*** INFORMATION SUPPLIED

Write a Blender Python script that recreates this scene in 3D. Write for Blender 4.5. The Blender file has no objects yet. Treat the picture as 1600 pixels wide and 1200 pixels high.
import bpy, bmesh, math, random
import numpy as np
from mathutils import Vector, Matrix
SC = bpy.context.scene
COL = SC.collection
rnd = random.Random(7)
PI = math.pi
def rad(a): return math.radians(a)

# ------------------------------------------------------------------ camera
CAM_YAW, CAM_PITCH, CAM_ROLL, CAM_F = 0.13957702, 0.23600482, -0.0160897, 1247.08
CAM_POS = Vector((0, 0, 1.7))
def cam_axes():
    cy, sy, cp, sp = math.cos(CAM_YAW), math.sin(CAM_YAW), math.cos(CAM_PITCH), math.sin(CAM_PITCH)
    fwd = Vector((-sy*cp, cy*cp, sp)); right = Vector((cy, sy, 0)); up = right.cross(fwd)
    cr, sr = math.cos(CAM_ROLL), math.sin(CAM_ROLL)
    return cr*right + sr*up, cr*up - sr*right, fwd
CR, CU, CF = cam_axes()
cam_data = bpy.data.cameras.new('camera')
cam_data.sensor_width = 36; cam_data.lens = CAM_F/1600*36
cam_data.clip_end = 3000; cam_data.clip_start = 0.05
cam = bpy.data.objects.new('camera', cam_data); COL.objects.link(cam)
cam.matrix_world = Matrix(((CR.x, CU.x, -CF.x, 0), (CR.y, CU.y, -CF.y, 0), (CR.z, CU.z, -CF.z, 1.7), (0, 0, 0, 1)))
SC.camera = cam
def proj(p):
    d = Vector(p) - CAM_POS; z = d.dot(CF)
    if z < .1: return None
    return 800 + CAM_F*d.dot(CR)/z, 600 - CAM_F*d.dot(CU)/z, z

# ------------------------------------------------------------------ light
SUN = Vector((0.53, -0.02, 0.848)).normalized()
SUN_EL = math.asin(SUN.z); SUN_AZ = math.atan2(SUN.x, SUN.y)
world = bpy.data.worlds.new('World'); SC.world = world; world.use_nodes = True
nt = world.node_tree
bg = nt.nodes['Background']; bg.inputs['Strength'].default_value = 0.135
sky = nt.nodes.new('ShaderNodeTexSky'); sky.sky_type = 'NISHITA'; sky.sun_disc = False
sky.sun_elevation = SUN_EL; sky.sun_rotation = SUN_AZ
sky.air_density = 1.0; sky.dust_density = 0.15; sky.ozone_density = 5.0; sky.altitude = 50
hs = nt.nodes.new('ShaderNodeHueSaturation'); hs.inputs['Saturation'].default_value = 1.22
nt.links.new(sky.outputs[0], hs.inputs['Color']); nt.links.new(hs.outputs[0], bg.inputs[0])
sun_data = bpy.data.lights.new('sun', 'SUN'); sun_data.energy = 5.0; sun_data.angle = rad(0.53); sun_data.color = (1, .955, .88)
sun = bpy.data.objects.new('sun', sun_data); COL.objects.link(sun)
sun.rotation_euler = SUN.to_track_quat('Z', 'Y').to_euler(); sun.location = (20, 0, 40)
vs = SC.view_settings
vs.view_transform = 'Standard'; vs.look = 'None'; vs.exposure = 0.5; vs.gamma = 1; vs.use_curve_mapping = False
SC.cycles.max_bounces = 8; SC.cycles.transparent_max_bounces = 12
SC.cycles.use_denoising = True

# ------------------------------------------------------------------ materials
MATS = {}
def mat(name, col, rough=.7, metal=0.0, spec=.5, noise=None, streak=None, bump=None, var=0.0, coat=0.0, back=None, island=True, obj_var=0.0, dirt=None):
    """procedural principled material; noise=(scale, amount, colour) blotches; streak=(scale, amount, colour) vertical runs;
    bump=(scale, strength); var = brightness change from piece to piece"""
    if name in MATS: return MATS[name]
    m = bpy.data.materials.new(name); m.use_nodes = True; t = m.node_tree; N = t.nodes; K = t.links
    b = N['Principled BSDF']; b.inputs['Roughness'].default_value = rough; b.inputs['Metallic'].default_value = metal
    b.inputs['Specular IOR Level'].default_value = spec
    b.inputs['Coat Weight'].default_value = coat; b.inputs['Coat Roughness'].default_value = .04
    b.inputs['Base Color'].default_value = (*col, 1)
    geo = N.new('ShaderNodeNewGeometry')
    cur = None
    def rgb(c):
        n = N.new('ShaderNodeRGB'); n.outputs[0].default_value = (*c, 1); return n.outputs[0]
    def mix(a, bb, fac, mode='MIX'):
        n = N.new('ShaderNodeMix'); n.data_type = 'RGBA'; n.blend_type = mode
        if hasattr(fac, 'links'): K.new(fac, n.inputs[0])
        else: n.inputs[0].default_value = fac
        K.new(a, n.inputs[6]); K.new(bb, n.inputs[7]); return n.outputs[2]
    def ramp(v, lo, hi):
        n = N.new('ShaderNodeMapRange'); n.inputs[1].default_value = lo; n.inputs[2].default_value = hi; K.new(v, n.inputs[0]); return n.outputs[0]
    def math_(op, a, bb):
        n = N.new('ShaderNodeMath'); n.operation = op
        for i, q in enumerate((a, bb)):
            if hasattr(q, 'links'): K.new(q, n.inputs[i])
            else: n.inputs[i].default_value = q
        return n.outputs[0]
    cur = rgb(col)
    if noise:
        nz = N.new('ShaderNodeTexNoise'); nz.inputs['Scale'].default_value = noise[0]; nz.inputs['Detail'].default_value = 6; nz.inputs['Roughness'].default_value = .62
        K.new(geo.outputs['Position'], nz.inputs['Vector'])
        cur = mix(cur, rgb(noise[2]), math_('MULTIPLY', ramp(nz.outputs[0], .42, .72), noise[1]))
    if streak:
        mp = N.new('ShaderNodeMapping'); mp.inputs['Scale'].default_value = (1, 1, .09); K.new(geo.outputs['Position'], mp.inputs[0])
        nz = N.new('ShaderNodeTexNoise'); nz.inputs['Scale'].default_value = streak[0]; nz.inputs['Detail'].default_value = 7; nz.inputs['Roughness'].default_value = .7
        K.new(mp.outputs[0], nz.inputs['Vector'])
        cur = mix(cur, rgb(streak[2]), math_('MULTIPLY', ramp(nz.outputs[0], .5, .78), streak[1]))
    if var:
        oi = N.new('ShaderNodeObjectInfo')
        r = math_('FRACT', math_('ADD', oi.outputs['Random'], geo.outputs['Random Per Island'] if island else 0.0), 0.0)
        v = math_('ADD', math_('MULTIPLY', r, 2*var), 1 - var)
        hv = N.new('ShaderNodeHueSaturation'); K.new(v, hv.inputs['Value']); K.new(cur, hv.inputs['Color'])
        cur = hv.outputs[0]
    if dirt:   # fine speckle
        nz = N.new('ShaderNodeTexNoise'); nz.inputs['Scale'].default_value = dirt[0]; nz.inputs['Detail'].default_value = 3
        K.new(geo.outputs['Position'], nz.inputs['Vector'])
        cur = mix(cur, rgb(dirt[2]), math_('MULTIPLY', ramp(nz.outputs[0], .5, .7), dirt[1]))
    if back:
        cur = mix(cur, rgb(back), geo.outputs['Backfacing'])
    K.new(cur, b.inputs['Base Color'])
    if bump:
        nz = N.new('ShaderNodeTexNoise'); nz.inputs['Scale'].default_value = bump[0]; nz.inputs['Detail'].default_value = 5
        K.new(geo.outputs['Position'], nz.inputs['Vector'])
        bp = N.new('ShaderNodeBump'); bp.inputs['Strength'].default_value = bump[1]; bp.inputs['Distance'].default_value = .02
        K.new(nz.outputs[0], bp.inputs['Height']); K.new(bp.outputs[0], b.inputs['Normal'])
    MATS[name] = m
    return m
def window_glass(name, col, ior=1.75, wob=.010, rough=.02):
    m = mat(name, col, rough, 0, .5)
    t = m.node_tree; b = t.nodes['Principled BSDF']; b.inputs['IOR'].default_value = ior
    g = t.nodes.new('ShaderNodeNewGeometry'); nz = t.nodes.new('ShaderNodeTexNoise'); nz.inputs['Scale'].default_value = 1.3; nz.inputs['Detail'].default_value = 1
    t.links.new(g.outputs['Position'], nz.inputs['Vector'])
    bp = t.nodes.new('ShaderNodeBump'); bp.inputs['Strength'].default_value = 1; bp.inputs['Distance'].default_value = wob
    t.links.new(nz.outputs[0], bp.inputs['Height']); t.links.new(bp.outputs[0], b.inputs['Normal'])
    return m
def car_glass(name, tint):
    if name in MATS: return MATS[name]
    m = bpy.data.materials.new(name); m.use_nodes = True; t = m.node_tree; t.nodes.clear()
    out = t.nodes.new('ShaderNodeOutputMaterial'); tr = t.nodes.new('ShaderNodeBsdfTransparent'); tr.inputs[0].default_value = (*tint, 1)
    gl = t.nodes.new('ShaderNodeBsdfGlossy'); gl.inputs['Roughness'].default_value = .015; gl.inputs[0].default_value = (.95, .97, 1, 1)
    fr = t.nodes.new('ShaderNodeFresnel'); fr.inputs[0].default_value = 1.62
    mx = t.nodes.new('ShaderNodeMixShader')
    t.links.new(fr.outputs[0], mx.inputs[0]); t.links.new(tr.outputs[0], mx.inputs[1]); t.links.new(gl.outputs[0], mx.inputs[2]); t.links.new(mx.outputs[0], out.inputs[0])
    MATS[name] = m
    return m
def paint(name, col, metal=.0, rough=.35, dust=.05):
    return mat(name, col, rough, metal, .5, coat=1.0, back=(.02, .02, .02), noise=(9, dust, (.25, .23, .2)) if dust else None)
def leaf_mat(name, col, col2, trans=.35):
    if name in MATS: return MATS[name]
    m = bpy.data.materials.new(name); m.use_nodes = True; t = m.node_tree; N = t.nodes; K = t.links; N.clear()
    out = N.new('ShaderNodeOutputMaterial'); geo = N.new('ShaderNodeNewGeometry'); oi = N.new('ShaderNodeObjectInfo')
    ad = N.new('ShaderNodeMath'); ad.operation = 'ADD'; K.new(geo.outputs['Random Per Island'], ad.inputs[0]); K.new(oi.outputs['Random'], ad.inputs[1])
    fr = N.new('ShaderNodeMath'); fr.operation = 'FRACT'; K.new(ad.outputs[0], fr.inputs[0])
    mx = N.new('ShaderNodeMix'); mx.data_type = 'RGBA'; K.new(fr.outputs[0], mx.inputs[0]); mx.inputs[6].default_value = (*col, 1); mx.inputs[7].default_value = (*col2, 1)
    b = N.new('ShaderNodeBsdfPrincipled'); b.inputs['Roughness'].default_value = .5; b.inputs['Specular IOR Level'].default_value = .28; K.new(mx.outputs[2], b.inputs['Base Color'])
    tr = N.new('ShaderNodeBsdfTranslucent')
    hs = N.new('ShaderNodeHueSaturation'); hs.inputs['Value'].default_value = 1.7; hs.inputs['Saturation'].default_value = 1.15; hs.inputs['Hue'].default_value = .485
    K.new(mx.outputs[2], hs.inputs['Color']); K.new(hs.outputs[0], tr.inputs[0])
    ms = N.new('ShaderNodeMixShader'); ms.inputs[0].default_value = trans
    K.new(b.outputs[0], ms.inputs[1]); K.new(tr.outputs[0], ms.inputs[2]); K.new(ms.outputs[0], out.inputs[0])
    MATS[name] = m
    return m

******

## DIRECTIVE
Copy exactly the lines that run from the first line of the data to the line containing "def rad(a): return math.radians(a)", please, with both ends included and nothing else.

## COMPLETE RESPONSE
Write a Blender Python script that recreates this scene in 3D. Write for Blender 4.5. The Blender file has no objects yet. Treat the picture as 1600 pixels wide and 1200 pixels high.
import bpy, bmesh, math, random
import numpy as np
from mathutils import Vector, Matrix
SC = bpy.context.scene
COL = SC.collection
rnd = random.Random(7)
PI = math.pi
def rad(a): return math.radians(a)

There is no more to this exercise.